Mais après tout, pour mieux comprendre cet entremêlement de contradictions et d’ambiguïtés, on rappellera la pratique de la taqiyya, définie ainsi par M.Sifaoui. Elle
« signifie littéralement la prudence ou la crainte pour se protéger. Elle apparaît dans le monde musulman au Xème siècle pour désigner le fait de devoir dissimuler sa pratique religieuse par peur de représailles : c’est à l’origine une pratique chiite, toujours préconisée dans les pays où des minorités se reconnaissant dans ce courant sont persécutées.

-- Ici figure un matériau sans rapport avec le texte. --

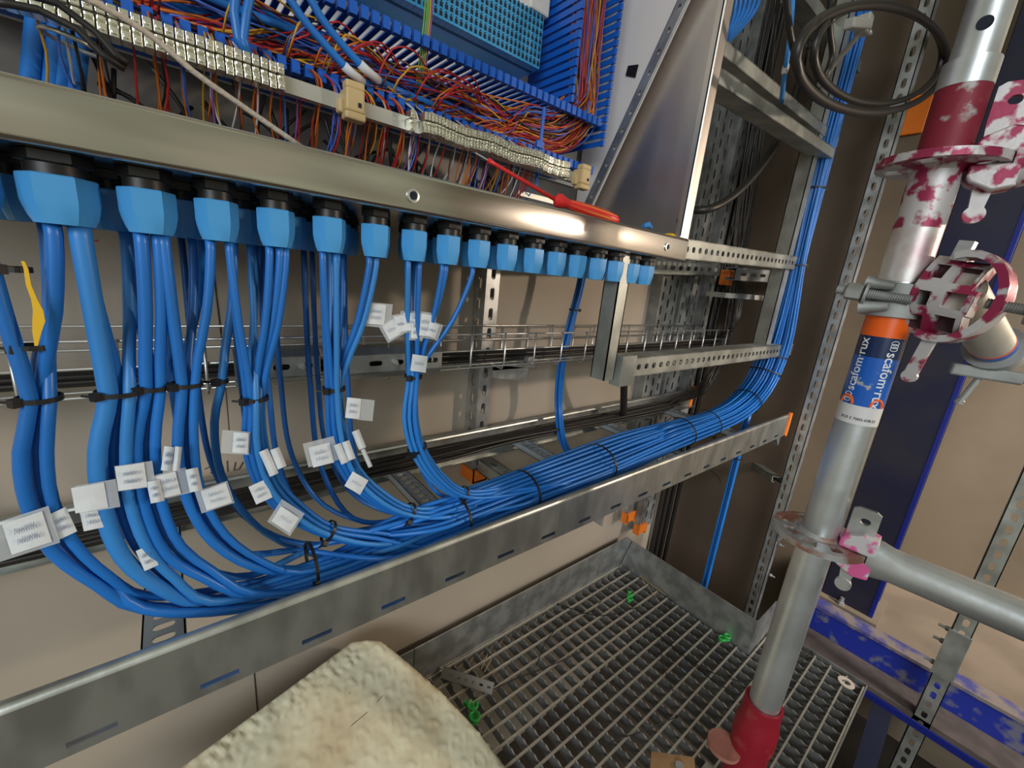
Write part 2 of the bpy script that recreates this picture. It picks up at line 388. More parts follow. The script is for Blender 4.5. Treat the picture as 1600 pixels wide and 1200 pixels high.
# short rail offcut
a, b = P(690, 1052, Z=.012), P(770, 1078, Z=.012)
mb = MB(); profile(mb, a+V((0, 0, .004)), b+V((0, 0, .004)), V((-.25, -.6, .75)), .026, .010, .020, .010, .005, .0013, .005)
tag(mb.build('rail_offcut', mat('offcut_grey', (.26, .24, .22), .5, .6)), 'short slotted grey rail offcut lying beside the green clip', 'rail offcut')
def loose_tie(px, lab, r=.0014, z=.006):
    pts = [P(u, v, Z=z) for u, v in px]
    m = MB().tube(cr_spline(pts, .02), r, 5); m.frame(pts[0], X_, Y_, Z_, .006, .005, .004)
    tag(m.build('loose_cable_tie', BLACK), lab, 'cable tie', 'cut black cable ties on the grating')
for px, lab in [([(872, 944), (905, 955), (940, 962), (1000, 948)], 'cut black cable tie curling below the far green clip'),
                ([(928, 955), (890, 965), (855, 1000), (838, 1040)], 'thin cut black tie hooked across the middle of the grating'),
                ([(910, 1017), (860, 1040), (800, 1063), (760, 1083)], 'black cable tie pointing at the slotted rail offcut'),
                ([(1012, 975), (1050, 1010), (1100, 1045), (1168, 1068)], 'black cable tie running under the scaffold tube'),
                ([(1030, 992), (1075, 1030), (1110, 1060), (1150, 1085)], 'black cable tie lying under the scaffold tube, nearer the red collar'),
                ([(1057, 1120), (1010, 1140), (975, 1152), (945, 1163)], 'black cable tie left of the red collar, nearest the frame bottom'),
                ([(1030, 1008), (1040, 1050), (1052, 1080)], 'short black cable tie standing across the bars in mid grating'),
                ([(1268, 1019), (1255, 1030), (1240, 1045)], 'short black cable tie end right of the scaffold tube')]:
    loose_tie(px, lab)
pz = [P(987, 846, X=1.215), P(975, 870, X=1.20), P(960, 900, X=1.16), P(945, 930, Z=.03), P(935, 945, Z=.008)]
tag(MB().tube(cr_spline(pz, .02), .0014, 5).build('loose_cable_tie', BLACK), 'black cable tie hanging from the toe board corner onto the grating', 'cable tie')
for i, (a, b) in enumerate([((1000, 900), (1040, 930)), ((1003, 905), (1030, 940)), ((752, 1045), (762, 1022)), ((757, 1050), (768, 1030))]):
    tag(MB().tube([P(*a, Z=.006), P(*b, Z=.008)], .0012, 5).build('straw', STICK), ['dry straw on the grating near the toe board corner', 'dry straw on the grating near the toe board corner', 'dry straw beside the rail offcut', 'dry straw beside the rail offcut'][i], 'straw', ['straws by the toe board corner', 'straws by the rail offcut'][i//2])

# ---- insulation board leaning on the wall
A_, B_, C_ = P(575, 985, Y=.705), P(795, 1212, Z=.01), P(262, 1215, Y=.62)
t_u = (C_-A_); nrm = (B_-A_).cross(C_-A_).normalized(); nrm = nrm if nrm.dot(V((0, 0, H))-A_) > 0 else -nrm
def insul():
    nu, nv = 110, 110; vs = []; fs = []
    D_ = A_+(B_-A_)*1.0+(C_-A_)*1.35
    A2, B2, C2 = A_, A_+(B_-A_)*1.06, A_+(C_-A_)*1.35
    for i in range(nu+1):
        for j in range(nv+1):
            a, b = i/nu, j/nv
            p = A2+(B2-A2)*a+(C2-A2)*b
            # bowed outer edge to the right and rounded tip
            bow = .020*math.sin(math.pi*min(1, a*.95))*(1-b)
            p = p+(A2-C2).normalized()*bow
            if a < .08 and b < .08: p = p+(p*0+((B2-A2).normalized()+(C2-A2).normalized())*.014*(1-a/.08)*(1-b/.08))
            q = p*45
            hgt = .0034*noise.noise(p*22)+.0030*abs(noise.noise(q))+.0012*noise.noise(p*110)
            cxx, cyy = round(p.x*30+.3*math.sin(p.y*55)), round(p.y*30)
            lx, ly = p.x*30-cxx, p.y*30-cyy; rr = math.hypot(lx, ly); 
            if ly > -.1: hgt += .0030*math.exp(-((rr-.36)/.06)**2)
            ed = min(a, b, 1)
            if b > .1 and a < .09: hgt += .006*noise.noise(V((b*60, a*40, 3)))
            vs.append(p+nrm*(hgt-.004*max(0, 1-ed/.02)))
    n = len(vs)
    for i in range(nu):
        for j in range(nv):
            k = i*(nv+1)+j; fs.append((k, k+1, k+nv+2, k+nv+1))
    bot = [v-nrm*.028 for v in vs]
    vs2 = vs+bot
    fs2 = fs+[tuple(n+x for x in reversed(f)) for f in fs]
    for i in range(nu):
        k, l = i*(nv+1), (i+1)*(nv+1); fs2 += [(k, l, n+l, n+k), (k+nv, n+k+nv, n+l+nv, l+nv)]
    for j in range(nv):
        k = j; fs2 += [(k, n+k, n+k+1, k+1)]; k = nu*(nv+1)+j; fs2 += [(k, k+1, n+k+1, n+k)]
    return MB().add(vs2, fs2)
ib = insul().build('insulation_board', CREAM, smooth=True); tag(ib, 'cream crumpled insulation board leaning against the wall in the bottom foreground', 'insulation board')
mb = MB(); 
for st in [[(546, 1136), (575, 1112), (606, 1078)], [(530, 1087), (545, 1080), (554, 1069)], [(543, 1080), (547, 1084)]]:
    pts = []
    for u, v in st:
        d = ray(u, v); o0 = V((0, 0, H)); tt = (A_-o0).dot(nrm)/d.dot(nrm); pts.append(o0+d*tt+nrm*.0015)
    mb.tube(pts, .0006, 4)
mb.build('crack', mat('crack_brown', (.16, .10, .05), .9), ib)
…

Mais au fil du temps, avec l’émergence de mouvements extrémistes sunnistes, de mouvances terroristes dites djihadistes et de groupes prônant l’islam politique, des factions et des confréries, estimant que leurs actions n’étaient pas tolérées par les pouvoirs en place, l’application de cette dissimulation s’est muée en idéologie visant à cacher son seulement sa pratique religieuse dans des contextes de persécution, mais surtout son radicalisme, son activisme en faveur d’un islam belliqueux et extrémiste, sa véritable nature haineuse, ses convictions idéologiques et ses projets… La confrérie des Frères musulmans, née en Egypte en 1928, a très vite adopté cette règle pour en faire un élément consubstantiel à son idéologie ». (pp 10/11).
Le diable n’est pas que dans le détail.